Aspiring to top restaurants and hotel design

Optimising the guest experience, especially capturing the attention of older millennials, is something that cruise companies are more focused on than ever. Operators are aligning their offerings more with the land-based equivalent, so many dining options are now on a par with well-heeled restaurants and offering refined cuisine with wine and food pairings.

Cruise Critic asserted in its recent trends observations that some are moving away from traditional cruise ship decor towards that of the hotel industry. “Nowhere is this more obvious than the cruise line formerly known as Virgin Cruises, which rebranded last year to Virgin Voyages,” the report explains. Working towards a 2020 debut, ten companies have united to create what President and CEO Tom McAlpin says will be “a different perspective to space design at sea that will change cruising for good”.

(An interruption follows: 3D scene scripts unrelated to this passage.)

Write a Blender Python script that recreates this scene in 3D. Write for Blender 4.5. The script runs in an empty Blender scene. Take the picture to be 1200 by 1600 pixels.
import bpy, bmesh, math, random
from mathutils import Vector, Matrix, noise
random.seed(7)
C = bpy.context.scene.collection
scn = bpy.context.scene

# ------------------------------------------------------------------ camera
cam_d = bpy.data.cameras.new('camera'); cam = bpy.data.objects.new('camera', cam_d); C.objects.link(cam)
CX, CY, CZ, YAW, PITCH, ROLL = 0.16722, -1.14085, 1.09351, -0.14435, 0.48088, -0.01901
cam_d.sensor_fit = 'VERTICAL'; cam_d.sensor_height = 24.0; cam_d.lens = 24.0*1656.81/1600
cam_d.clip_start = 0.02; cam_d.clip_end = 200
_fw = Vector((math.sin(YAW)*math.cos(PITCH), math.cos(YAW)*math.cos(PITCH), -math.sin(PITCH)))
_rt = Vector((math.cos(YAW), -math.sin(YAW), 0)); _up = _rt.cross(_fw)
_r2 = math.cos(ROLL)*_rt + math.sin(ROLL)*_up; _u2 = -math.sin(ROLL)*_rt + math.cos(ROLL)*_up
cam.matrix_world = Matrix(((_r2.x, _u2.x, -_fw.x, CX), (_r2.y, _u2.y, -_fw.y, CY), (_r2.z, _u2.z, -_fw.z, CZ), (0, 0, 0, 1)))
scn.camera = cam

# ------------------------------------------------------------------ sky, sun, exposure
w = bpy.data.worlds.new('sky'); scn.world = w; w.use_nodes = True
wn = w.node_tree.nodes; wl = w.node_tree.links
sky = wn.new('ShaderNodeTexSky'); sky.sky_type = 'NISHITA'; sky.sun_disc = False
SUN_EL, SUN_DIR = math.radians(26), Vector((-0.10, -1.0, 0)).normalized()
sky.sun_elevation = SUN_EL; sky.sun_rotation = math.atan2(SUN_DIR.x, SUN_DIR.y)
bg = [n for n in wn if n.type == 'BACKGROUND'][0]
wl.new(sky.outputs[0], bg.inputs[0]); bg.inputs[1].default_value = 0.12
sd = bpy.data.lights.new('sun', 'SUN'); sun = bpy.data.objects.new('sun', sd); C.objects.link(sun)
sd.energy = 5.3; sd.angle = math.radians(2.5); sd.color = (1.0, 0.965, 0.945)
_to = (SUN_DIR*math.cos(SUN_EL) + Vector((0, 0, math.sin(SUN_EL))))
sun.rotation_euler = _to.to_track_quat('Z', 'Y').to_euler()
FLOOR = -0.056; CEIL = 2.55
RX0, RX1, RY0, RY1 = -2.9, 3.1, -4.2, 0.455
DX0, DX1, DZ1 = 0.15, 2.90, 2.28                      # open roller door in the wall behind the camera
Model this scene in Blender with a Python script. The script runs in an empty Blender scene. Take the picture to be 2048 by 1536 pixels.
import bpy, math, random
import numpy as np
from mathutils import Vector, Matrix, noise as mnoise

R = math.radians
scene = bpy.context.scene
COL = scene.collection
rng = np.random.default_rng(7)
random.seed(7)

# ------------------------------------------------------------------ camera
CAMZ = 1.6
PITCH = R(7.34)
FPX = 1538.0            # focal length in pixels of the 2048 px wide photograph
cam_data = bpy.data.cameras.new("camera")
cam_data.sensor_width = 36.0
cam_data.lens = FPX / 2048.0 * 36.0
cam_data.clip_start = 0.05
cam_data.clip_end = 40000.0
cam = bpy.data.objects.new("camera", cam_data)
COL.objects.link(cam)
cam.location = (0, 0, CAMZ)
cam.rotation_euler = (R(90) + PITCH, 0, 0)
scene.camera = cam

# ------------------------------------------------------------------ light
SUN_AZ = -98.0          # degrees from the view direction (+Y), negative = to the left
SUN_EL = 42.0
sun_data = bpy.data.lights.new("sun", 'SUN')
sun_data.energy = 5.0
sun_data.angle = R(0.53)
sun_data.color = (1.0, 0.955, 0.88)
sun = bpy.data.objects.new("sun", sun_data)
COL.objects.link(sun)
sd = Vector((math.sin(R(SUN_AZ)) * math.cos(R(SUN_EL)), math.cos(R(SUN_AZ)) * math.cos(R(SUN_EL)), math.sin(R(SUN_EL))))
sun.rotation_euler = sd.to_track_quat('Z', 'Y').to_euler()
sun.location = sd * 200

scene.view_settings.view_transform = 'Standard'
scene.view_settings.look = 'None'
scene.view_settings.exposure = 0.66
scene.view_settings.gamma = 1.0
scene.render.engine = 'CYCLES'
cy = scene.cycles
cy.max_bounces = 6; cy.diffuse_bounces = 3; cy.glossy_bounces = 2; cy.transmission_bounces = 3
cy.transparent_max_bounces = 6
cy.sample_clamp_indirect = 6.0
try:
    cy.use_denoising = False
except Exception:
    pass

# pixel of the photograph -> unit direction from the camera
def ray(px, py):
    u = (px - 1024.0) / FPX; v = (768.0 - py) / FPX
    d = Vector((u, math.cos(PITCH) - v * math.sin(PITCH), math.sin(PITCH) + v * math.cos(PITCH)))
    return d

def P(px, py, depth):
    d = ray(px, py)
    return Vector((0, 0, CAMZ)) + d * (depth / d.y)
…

“We’ve created something that will be unique in the cruise industry.”

A design development that defines the deliberate move away from traditional cruise accommodation is Celebrity’s partnership with Kelly Hoppen, which has seen the British interior designer transform the staterooms on Celebrity Edge. These plush-looking interiors combine luxurious fabrics with clean lines and light natural colours to create a “subtle fusion of East meets West”.

“We’ve created something that will be unique in the cruise industry,” says Kelly Hoppen in a recent film about Celebrity Cruises’ Edge-class cabin design, explaining that the design concept was to create a luxury home on a cruise ship.

Personalised well-being experiences

Cruises are getting fitter too. To meet growing demand from travellers, MSC Cruises has launched a personal wellness programme with Technogym. Each enrolled guest has an entirely personalised cruise experience, which is customised with shore excursions, gym classes and healthy food options that are specific to their needs.

“The global wellness travel segment is projected to grow by nearly 10% annually over the next five years, as consumers are increasingly seeking out ways to combine being active and healthy with their vacation,” says Gianni Onorato, chief executive officer of MSC Cruises.

MSC Divina will also be launching the first Weight Watchers cruise in the Caribbean; and Seaborn is introducing a fleet-wide mindful living programme with American celebrity Dr Andrew Weil, which encompasses physical, social and spiritual well-being. The new programme will be the first of its kind at sea.

Choose your own adventure

According to Cruise Critic, the expedition itineraries are booming and, whether guests prefer luxurious or more basic ships, or hot and cold climates, there is more choice than ever before.

“Travelling by ship can be the best mode of transport to reach some of the more intimate and adventurous destinations, such as Antarctica, Myanmar, and the Arctic – and cruise lines are using this fact to tap into new audiences, such as the mainstream expedition travel market, and even the luxury cruise market,” says Coulter.

Cruise Critic reports that there are at least ten new expedition cruise ships that will have entered the market by the end of 2019, with even more to follow. Some are traditional members of the expedition group, such as Hurtigruten, which offers activities like husky sledding and snorkelling in Antarctica. Others cruise companies are also venturing into this area for the first time, such as Crystal Cruises, which sees the luxurious Crystal Serenity sailing from Anchorage to New York for the second time in 2017.

Alaska is getting hotter

One of the most in-demand destinations at the moment for cruise travel is Alaska, with CLIA Alaska estimating that the cruise industry will have a record-breaking 2017 by welcoming 1.06 million cruise passengers.

This year Holland America Line is adding its seventh Alaska-serving ship, MS Oosterdam, and partnering with Oprah Winfrey’s O, The Oprah Magazine to offer a seven-day cruise on MS Eurodam. Demand is so great that after 15 years away the Seabourn Sojourn returns to Alaska in 2017 with eleven and 14-day cruises.

Royal Caribbean has also just introduced ten cruise tour options to UK passengers as part of its 2018 Alaska programme. Guests can get up close to Alaskan wildlife, visit ancient landmarks, take guided nature tours and spend a morning white water rafting on the ten-night “cruise tour” on Radiance of the Seas.

As the number of luxurious liners serving far-flung destinations such as the Arctic grows, Coulter believes that it will open up adventurous cruising to a wider market.

“This is fantastic news for travellers, and means that those who love to explore and experience adventure, but may previously not have considered a cruise, may be more likely to do so,” he says.